What is expected:
Starting with the first line and ending with the line that holds "WALL = 8.87", repeat the material exactly.

Recorded data:
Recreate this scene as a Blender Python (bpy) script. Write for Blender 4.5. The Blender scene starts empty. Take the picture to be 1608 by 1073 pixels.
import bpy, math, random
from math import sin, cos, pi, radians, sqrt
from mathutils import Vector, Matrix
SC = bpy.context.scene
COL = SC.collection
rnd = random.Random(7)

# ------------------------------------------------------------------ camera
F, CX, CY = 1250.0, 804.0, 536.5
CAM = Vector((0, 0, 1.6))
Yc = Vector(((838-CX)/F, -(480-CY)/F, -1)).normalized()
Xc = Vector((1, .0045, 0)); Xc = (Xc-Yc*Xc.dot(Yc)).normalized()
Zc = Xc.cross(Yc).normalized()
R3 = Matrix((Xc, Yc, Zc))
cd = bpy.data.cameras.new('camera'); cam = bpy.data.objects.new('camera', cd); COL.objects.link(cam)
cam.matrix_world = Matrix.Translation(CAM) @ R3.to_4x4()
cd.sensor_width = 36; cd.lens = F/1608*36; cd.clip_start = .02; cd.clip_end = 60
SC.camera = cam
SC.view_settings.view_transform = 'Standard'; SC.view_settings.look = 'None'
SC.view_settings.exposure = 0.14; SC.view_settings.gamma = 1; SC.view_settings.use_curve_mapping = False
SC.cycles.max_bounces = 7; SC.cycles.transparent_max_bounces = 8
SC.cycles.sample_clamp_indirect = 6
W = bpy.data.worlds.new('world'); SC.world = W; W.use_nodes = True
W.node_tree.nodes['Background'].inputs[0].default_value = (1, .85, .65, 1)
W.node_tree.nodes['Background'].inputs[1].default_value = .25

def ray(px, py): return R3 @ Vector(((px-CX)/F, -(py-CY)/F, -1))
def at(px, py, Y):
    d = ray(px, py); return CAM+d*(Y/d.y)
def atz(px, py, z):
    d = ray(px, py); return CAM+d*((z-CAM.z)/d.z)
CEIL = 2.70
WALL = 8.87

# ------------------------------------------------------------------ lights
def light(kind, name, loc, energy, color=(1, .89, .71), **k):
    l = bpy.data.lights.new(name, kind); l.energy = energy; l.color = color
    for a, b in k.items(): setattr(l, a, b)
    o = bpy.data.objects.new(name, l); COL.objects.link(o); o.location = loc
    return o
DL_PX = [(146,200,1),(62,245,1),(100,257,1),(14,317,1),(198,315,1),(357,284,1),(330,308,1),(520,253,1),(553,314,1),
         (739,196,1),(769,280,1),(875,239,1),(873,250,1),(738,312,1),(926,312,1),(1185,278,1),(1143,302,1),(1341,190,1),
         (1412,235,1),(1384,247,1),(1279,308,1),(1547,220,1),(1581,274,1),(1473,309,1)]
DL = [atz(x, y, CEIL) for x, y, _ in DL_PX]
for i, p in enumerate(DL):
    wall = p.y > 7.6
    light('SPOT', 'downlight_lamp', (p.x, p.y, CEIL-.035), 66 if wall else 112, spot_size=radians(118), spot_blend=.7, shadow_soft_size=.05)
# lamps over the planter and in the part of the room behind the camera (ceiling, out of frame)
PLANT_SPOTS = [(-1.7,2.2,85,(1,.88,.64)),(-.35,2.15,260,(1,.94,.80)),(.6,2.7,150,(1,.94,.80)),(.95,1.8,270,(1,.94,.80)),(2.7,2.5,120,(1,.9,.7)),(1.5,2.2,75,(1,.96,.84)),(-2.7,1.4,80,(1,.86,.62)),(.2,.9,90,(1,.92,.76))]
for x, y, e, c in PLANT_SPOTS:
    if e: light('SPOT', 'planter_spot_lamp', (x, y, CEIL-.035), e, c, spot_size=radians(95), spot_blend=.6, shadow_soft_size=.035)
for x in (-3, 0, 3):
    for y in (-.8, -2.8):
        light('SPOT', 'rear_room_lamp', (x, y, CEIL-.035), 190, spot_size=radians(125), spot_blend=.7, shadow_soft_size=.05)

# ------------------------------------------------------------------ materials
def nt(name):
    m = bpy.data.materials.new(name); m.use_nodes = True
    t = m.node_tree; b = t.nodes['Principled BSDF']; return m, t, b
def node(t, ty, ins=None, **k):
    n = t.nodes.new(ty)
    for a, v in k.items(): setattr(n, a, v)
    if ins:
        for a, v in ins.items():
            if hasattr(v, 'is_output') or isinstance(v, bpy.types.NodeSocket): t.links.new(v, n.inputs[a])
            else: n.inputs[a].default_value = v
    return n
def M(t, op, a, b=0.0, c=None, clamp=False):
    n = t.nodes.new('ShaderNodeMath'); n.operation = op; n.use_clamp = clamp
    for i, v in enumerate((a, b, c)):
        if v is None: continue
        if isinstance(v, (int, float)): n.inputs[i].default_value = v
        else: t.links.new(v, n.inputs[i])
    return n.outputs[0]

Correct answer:
Recreate this scene as a Blender Python (bpy) script. Write for Blender 4.5. The Blender scene starts empty. Take the picture to be 1608 by 1073 pixels.
import bpy, math, random
from math import sin, cos, pi, radians, sqrt
from mathutils import Vector, Matrix
SC = bpy.context.scene
COL = SC.collection
rnd = random.Random(7)

# ------------------------------------------------------------------ camera
F, CX, CY = 1250.0, 804.0, 536.5
CAM = Vector((0, 0, 1.6))
Yc = Vector(((838-CX)/F, -(480-CY)/F, -1)).normalized()
Xc = Vector((1, .0045, 0)); Xc = (Xc-Yc*Xc.dot(Yc)).normalized()
Zc = Xc.cross(Yc).normalized()
R3 = Matrix((Xc, Yc, Zc))
cd = bpy.data.cameras.new('camera'); cam = bpy.data.objects.new('camera', cd); COL.objects.link(cam)
cam.matrix_world = Matrix.Translation(CAM) @ R3.to_4x4()
cd.sensor_width = 36; cd.lens = F/1608*36; cd.clip_start = .02; cd.clip_end = 60
SC.camera = cam
SC.view_settings.view_transform = 'Standard'; SC.view_settings.look = 'None'
SC.view_settings.exposure = 0.14; SC.view_settings.gamma = 1; SC.view_settings.use_curve_mapping = False
SC.cycles.max_bounces = 7; SC.cycles.transparent_max_bounces = 8
SC.cycles.sample_clamp_indirect = 6
W = bpy.data.worlds.new('world'); SC.world = W; W.use_nodes = True
W.node_tree.nodes['Background'].inputs[0].default_value = (1, .85, .65, 1)
W.node_tree.nodes['Background'].inputs[1].default_value = .25

def ray(px, py): return R3 @ Vector(((px-CX)/F, -(py-CY)/F, -1))
def at(px, py, Y):
    d = ray(px, py); return CAM+d*(Y/d.y)
def atz(px, py, z):
    d = ray(px, py); return CAM+d*((z-CAM.z)/d.z)
CEIL = 2.70
WALL = 8.87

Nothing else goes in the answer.